Resta poi particolarmente sfavorevole l’andamento demografico. Attualmente in Italia il rapporto fra attivi e pensionati raggiunge quota 1,45, prossimo a quel 1,5 che viene considerato un efficiente punto di equilibrio per la sostenibilità a lungo termine di qualsiasi sistema previdenziale. Tale equilibrio, stretto fra allungamento della speranza di vita e calo della natalità, pare tuttavia destinato a un rapido tramonto. Nel 2050, secondo la ricerca Working better with age dell’Ocse, citata nelle pagine del rapporto, in Italia il numero dei pensionati potrà superare quello dei lavoratori. Se così fosse, si avvererebbero anche le ipotesi formulate dal Working group on ageing della Unione europea e del Fmi, secondo cui bassa crescita e declino demografico potrebbero mettere in crisi non solo l’assetto previdenziale, ma l’intero assetto di welfare italiano.

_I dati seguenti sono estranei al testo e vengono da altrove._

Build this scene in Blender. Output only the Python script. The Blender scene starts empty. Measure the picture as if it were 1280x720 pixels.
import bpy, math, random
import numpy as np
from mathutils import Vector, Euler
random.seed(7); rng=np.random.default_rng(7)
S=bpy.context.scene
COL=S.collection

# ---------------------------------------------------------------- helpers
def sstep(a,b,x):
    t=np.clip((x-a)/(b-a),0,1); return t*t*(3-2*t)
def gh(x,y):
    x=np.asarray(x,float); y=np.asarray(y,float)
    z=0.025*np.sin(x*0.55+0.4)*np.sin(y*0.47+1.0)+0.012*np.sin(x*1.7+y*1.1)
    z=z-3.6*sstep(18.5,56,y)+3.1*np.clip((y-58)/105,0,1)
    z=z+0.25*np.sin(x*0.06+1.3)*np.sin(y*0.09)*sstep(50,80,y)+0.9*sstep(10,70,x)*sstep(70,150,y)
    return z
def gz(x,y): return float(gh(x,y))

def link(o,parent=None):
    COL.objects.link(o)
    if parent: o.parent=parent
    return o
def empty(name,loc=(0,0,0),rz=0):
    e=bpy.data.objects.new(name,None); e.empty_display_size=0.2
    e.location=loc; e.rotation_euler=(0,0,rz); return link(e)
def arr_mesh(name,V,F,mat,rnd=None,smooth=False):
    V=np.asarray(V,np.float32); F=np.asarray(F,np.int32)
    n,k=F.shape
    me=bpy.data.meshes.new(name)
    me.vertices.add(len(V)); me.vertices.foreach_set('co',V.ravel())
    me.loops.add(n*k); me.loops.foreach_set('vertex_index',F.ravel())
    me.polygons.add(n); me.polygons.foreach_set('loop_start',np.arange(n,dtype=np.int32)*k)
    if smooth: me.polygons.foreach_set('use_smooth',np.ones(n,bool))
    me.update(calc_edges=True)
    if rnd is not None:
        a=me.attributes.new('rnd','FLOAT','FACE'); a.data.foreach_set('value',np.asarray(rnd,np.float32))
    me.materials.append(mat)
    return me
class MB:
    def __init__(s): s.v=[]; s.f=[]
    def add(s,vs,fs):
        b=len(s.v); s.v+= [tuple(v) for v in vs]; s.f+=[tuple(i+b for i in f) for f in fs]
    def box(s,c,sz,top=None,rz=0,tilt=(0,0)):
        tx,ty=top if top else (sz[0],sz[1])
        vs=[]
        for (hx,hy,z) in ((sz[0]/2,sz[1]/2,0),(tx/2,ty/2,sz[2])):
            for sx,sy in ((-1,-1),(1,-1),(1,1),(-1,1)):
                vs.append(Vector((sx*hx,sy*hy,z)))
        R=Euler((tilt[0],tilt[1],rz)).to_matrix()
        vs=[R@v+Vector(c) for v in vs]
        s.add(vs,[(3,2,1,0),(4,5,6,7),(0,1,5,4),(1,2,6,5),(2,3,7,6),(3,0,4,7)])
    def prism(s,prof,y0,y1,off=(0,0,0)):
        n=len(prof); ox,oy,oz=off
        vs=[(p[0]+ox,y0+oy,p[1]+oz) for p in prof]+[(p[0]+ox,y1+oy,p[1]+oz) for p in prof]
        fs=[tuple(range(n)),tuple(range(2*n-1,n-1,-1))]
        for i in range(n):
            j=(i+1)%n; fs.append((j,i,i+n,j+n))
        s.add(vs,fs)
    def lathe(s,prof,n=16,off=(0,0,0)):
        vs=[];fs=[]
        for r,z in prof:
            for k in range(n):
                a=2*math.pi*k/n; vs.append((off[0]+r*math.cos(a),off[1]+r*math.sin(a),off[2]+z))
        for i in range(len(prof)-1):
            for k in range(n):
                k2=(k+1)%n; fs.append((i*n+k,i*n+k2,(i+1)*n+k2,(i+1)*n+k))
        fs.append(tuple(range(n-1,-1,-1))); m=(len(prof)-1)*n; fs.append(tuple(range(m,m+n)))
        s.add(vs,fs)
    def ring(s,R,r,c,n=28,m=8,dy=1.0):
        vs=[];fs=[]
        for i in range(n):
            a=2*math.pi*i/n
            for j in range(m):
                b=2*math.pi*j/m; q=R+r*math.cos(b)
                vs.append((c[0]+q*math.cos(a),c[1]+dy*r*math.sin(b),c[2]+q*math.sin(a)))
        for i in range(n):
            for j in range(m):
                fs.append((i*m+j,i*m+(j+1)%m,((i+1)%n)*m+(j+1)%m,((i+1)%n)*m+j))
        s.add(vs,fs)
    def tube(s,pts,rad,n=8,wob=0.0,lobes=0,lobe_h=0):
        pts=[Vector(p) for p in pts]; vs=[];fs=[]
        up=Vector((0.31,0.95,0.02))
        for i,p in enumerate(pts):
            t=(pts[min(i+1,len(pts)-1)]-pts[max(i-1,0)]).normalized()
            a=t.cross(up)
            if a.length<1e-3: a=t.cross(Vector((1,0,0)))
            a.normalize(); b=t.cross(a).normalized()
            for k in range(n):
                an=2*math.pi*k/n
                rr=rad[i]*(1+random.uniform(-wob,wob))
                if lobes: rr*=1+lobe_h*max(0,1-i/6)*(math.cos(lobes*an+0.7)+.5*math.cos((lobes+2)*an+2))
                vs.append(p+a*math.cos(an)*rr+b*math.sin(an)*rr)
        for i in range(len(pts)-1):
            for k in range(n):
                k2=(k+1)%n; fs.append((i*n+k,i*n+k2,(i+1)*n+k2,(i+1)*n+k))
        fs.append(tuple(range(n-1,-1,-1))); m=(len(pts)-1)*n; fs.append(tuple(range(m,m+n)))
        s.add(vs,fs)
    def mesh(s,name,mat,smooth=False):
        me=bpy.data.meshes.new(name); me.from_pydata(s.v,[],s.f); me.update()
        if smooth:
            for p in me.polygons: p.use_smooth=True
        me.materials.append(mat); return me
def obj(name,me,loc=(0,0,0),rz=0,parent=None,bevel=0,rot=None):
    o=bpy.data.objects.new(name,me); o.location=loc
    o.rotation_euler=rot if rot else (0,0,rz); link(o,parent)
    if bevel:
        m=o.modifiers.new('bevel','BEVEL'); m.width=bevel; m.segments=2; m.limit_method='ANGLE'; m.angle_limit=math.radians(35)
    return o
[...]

“È quanto mai necessario, soprattutto fra le nuove generazioni, sensibilizzare i lavoratori italiani a una adeguata gestione del Tfr e, più in generale, all’investimento in previdenza complementare per garantirsi un reddito adeguato nella vecchiaia”, ha concluso in una nota Marina Calderone, presidente del consiglio nazionale dell’Ordine dei consulenti del lavoro.